Les constitutions mixtes, ont adopté un mode de révision mixte. Au Sénégal, par exemple, des articles de la Constitution peuvent faire l’objet de modification ou d’amendement tout en maintenant les autres dispositions. Chez notre voisin, la troisième constitution, celle de 1963 a été révisée à six reprises. Avec l’adoption de la constitution de 2001, le mandat présidentiel a été ramené de 7 à 5 ans, dans un premier temps. Mais en 2008, le mandat est redevenu de 7 ans et le parlement est devenu bicaméral composé d’une Assemblée nationale réunissant 150 députés et d’un Sénat grâce à une révision constitutionnelle. Cela, sans changer de République. Cette même constitution est toujours en vigueur au Sénégal et il n’est pas exclu que le mandat présidentiel soit de nouveau modifié. Mais là, les articles pouvant faire l’objet de révision sont fixés en avance.
Le dernier mot revient au Peuple malien
L’actuelle constitution fixe les modalités de révision en son article 118. La forme laïque et républicaine de l’État ne peuvent faire objet de modification. Aussi, le peuple en dernier ressort donnera son aval ou pas au projet de Constitution qui lui sera soumis : « … La révision n’est définitive qu’après avoir été approuvée par référendum. Aucune procédure de révision ne peut être engagée ou poursuivie lorsqu’il est porté atteinte à l’intégrité du territoire. La forme républicaine et la laïcité de l’État ainsi que le multipartisme ne peuvent faire l’objet de révision ».

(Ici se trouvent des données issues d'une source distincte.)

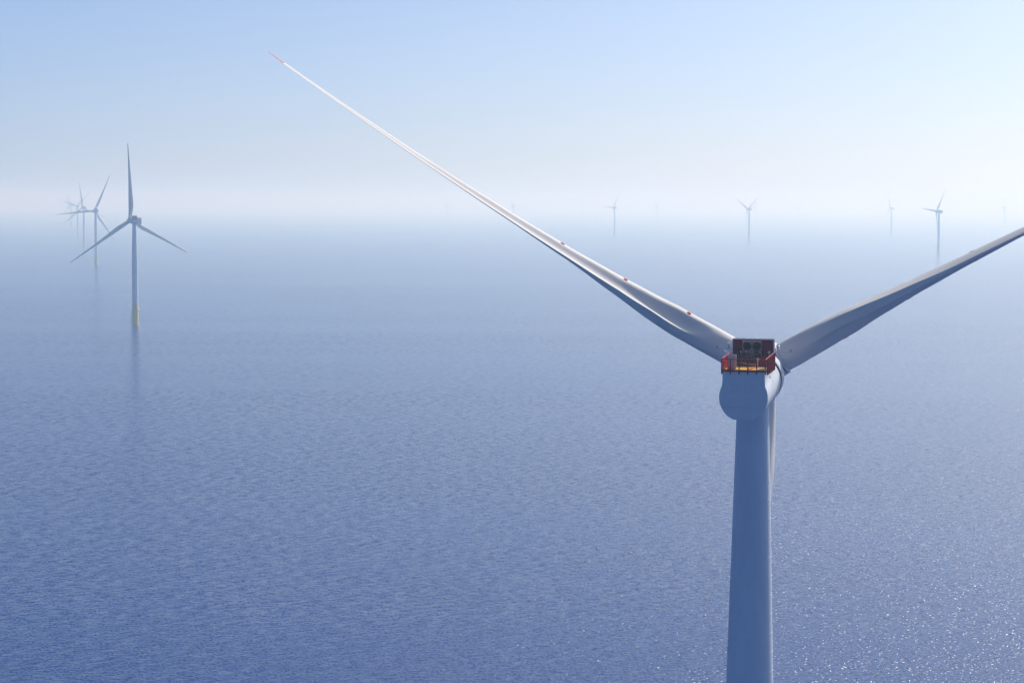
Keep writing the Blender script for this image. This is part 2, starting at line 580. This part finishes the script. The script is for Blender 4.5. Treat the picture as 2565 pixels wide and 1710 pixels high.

En définitive, peu importe le mode de révision choisi. L’essentiel, c’est de prendre conscience que la Constitution actuelle est, en plusieurs points, non conforme avec la situation actuelle et qu’il faille la modifier. Le choix du mode de révision en plus de plusieurs autres détails feront l’objet de débats sans ambages au cours de la Conférence Nationale bis.